All Los Angeles Unified School District schools will stay closed today in response to a reported bomb threat, Schools Superintendent Ramon Cortines said.
The closures applied to all LAUSD campuses, more than 900 of them. The district, the nation’s second biggest, serves more than 700,000 students
School officials told parents to keep their kids home and retrieve those already taken to school, meeting them at the campuses’ reunion gates. Students will be supervised until they are picked up, officials said.
Board of Education President Steve Zimmer said the district was acting “out of an abundance of caution.” He urged parents to negotiate time off to be with kids and employers to show maximum flexibility.
Cortines told a news conference he has ordered all campuses searched today. Other LAUSD officials spoke as well.
“Earlier this morning, we did receive an electronic threat that mentioned the safety of our schools,” school police Chief Steve Zipperman said. “As a result of that threat, the Los Angeles School Police Department, as well as the Los Angeles Police Department and the FBI were notified, and right now, the threat is still being analyzed.
“In an abundance of caution, as Superintendent Cortines has indicated, we have chosen to close our schools today until we can be absolutely sure that our campuses are safe.”
Cortines said he wants administrators to work with law enforcement to make a plan to search the campuses and facilities today and report back to him. He said parents have been asked to pick up their students, and he vowed that “no child will be left alone.”
Cortines said he ordered the closures because he was not going to take a chance given recent terror strikes in Paris and San Bernardino.
“I think it’s important to take this precaution based on what has happened recently and what has happened in the past,” he said, speaking less than two weeks after a couple — a U.S. citizen of Pakistani background and his Pakistani wife — killed 14 people in San Bernardino in the deadliest terror strike on U.S soil since 9/11.

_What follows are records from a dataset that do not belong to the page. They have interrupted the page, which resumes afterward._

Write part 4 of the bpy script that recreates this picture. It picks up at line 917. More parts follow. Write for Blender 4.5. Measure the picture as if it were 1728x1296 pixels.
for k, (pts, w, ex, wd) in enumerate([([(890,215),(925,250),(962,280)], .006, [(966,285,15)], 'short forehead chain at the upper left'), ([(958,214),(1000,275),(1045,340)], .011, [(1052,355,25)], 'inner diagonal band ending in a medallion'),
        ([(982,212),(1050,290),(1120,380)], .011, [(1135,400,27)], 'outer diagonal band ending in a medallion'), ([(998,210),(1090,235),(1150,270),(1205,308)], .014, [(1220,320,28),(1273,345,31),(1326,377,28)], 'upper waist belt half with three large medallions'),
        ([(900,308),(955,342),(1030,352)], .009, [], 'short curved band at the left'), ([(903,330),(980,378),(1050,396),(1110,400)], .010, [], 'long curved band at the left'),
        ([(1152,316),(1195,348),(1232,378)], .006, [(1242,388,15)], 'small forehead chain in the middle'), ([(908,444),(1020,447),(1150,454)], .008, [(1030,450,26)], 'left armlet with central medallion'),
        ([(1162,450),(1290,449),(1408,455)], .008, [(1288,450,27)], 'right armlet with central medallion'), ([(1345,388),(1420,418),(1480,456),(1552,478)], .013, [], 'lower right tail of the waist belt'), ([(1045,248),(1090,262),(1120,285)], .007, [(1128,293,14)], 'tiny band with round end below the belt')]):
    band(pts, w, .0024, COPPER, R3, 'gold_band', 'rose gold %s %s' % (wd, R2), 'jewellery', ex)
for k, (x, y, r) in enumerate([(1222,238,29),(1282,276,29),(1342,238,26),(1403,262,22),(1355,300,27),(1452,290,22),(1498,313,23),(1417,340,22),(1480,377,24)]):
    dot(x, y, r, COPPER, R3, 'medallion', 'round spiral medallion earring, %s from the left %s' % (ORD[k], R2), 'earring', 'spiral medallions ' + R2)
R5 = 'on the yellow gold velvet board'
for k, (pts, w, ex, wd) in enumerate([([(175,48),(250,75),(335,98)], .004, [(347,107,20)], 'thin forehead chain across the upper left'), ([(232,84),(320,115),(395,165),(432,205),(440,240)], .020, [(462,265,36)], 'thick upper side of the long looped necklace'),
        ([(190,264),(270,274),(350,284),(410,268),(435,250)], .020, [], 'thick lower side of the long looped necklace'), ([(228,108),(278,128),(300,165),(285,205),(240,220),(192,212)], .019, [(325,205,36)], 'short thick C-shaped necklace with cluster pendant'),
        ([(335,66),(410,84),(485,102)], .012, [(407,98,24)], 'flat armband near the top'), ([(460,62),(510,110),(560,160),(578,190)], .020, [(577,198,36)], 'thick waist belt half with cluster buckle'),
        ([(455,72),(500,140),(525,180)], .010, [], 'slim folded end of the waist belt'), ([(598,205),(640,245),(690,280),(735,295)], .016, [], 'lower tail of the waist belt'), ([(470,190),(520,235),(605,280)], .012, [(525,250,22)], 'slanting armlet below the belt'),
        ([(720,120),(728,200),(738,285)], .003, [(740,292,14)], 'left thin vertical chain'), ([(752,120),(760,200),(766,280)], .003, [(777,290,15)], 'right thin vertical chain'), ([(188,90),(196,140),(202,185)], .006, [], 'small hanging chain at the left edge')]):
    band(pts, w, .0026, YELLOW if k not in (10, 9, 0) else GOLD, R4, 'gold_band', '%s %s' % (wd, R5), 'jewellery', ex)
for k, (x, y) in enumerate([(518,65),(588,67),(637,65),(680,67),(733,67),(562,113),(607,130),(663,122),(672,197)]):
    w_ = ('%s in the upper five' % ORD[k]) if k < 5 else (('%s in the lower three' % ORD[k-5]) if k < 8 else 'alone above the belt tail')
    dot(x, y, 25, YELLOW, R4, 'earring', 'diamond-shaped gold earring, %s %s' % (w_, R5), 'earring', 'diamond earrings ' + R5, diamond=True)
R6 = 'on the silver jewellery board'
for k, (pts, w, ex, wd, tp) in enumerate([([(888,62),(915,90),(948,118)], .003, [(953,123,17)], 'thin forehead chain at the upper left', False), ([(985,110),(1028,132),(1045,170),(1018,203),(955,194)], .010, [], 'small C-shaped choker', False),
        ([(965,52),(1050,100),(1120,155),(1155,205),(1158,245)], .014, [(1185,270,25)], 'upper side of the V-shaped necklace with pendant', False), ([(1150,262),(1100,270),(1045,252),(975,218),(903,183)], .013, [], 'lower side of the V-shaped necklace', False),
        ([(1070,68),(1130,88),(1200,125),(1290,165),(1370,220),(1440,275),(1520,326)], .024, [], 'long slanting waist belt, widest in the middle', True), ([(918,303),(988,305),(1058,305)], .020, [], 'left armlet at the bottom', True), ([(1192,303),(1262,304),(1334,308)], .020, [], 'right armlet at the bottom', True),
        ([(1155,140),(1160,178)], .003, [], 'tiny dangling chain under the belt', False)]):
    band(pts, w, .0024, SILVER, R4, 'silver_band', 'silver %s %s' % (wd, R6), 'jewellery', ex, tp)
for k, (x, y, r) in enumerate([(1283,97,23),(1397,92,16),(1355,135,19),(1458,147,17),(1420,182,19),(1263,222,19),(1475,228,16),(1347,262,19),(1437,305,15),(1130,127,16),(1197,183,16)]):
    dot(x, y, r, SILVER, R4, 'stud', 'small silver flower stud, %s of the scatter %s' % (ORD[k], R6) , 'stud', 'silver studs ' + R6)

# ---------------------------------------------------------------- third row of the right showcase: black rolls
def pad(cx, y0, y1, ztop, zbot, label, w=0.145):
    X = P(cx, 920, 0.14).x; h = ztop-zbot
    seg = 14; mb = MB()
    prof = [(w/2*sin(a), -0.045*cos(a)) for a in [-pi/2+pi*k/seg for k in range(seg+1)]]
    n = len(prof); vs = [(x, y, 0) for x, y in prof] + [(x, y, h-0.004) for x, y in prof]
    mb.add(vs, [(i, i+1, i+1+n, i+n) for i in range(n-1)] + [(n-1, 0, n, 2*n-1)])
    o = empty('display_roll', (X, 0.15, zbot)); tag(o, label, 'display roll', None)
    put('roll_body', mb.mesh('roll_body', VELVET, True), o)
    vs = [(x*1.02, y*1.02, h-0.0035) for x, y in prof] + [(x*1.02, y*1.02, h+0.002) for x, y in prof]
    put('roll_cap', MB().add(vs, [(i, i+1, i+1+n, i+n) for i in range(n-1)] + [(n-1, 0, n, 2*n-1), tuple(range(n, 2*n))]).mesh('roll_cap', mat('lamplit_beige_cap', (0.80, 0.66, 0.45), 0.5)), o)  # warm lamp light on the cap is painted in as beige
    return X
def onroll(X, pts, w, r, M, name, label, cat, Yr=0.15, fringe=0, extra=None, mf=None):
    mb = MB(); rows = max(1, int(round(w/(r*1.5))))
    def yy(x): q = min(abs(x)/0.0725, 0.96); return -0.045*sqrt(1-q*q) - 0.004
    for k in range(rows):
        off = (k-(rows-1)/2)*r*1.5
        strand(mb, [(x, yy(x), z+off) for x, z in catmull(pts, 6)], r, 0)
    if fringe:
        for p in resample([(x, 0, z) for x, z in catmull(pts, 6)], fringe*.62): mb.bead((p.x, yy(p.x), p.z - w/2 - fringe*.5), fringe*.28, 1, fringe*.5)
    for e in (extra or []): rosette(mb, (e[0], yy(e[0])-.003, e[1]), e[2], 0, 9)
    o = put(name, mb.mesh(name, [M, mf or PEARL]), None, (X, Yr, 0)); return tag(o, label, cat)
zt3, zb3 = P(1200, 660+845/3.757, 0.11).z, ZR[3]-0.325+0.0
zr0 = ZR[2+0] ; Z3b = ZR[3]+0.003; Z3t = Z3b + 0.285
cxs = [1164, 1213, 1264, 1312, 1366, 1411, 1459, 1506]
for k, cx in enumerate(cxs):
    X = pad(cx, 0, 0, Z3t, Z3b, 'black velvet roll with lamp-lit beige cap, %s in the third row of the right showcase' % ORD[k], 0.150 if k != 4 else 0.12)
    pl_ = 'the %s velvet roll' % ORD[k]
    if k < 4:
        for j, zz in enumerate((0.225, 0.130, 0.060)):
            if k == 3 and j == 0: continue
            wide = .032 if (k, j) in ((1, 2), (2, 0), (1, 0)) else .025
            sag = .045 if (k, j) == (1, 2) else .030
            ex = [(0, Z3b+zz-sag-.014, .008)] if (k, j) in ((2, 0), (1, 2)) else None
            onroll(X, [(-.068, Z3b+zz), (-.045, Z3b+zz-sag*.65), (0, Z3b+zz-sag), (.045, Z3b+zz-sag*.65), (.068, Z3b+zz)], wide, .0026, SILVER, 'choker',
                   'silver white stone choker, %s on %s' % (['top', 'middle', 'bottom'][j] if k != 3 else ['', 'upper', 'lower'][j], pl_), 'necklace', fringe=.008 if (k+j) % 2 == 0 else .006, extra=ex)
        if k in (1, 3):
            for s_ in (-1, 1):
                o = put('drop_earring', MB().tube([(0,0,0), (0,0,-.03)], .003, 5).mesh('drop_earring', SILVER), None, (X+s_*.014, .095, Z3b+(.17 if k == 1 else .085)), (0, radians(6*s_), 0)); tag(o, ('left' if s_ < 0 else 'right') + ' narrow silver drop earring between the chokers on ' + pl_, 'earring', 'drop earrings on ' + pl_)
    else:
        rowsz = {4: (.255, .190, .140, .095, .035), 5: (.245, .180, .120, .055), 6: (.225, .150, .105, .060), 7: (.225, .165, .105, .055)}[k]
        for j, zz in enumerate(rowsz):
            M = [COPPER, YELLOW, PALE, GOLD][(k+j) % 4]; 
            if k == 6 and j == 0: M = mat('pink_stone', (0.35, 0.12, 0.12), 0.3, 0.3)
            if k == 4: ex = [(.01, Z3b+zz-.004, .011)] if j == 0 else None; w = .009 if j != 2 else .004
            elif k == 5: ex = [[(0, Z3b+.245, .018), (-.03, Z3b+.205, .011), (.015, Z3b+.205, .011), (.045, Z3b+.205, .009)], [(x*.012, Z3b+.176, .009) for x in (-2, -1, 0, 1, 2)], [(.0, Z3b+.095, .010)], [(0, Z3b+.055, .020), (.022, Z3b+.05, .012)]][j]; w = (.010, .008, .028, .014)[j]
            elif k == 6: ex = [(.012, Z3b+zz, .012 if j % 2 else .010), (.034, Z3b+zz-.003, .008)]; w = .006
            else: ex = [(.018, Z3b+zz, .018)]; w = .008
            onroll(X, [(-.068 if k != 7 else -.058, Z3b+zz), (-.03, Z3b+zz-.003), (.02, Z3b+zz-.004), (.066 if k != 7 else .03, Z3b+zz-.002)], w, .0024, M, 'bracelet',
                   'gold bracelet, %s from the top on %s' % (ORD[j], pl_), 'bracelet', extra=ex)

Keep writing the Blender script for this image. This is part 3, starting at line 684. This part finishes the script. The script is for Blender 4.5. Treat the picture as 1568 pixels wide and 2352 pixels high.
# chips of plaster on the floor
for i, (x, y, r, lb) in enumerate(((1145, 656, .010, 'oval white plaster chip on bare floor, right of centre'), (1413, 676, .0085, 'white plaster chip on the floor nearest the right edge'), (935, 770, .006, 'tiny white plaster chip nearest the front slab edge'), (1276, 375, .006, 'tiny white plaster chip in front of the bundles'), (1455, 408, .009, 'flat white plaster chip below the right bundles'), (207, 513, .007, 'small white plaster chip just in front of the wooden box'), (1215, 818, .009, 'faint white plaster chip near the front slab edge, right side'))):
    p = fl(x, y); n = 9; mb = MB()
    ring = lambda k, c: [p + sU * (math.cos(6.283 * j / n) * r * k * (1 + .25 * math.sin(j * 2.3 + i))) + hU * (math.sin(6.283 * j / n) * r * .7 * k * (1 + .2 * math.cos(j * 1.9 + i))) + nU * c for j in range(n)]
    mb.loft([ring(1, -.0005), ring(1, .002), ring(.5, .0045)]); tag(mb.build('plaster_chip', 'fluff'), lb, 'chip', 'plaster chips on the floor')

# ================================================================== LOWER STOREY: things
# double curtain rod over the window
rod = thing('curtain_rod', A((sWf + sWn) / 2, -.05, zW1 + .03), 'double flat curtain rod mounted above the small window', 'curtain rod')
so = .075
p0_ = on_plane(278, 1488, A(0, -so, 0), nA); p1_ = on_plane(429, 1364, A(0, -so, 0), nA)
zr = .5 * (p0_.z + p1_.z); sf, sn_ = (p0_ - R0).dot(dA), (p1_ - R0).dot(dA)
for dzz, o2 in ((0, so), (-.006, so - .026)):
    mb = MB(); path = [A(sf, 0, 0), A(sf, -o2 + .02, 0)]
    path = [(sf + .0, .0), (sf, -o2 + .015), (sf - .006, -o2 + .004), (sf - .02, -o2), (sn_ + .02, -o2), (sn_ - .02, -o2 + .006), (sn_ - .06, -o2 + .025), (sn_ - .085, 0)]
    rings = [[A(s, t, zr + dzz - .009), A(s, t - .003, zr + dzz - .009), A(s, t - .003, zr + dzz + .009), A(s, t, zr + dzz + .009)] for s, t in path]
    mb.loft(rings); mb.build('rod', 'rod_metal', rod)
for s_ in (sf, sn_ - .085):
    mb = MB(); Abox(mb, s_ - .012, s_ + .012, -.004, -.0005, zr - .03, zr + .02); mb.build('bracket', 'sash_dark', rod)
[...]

Confusion surrounded the treat that triggered the closures. It was initially thought to have been received by a sxhool board member, but officials later said the threat came in electronic form and was made to numerous campuses. As a result, they made the decision to close them all for the day.
“The threat is still being analyzed,” Zipperman said. “We have chosen to close our schools today until we can be sure our campuses are safe.”
The closures came on a day when finals were scheduled at high schools, leading some students to speculate that a student fearing exams was involved, according to broadcast reports.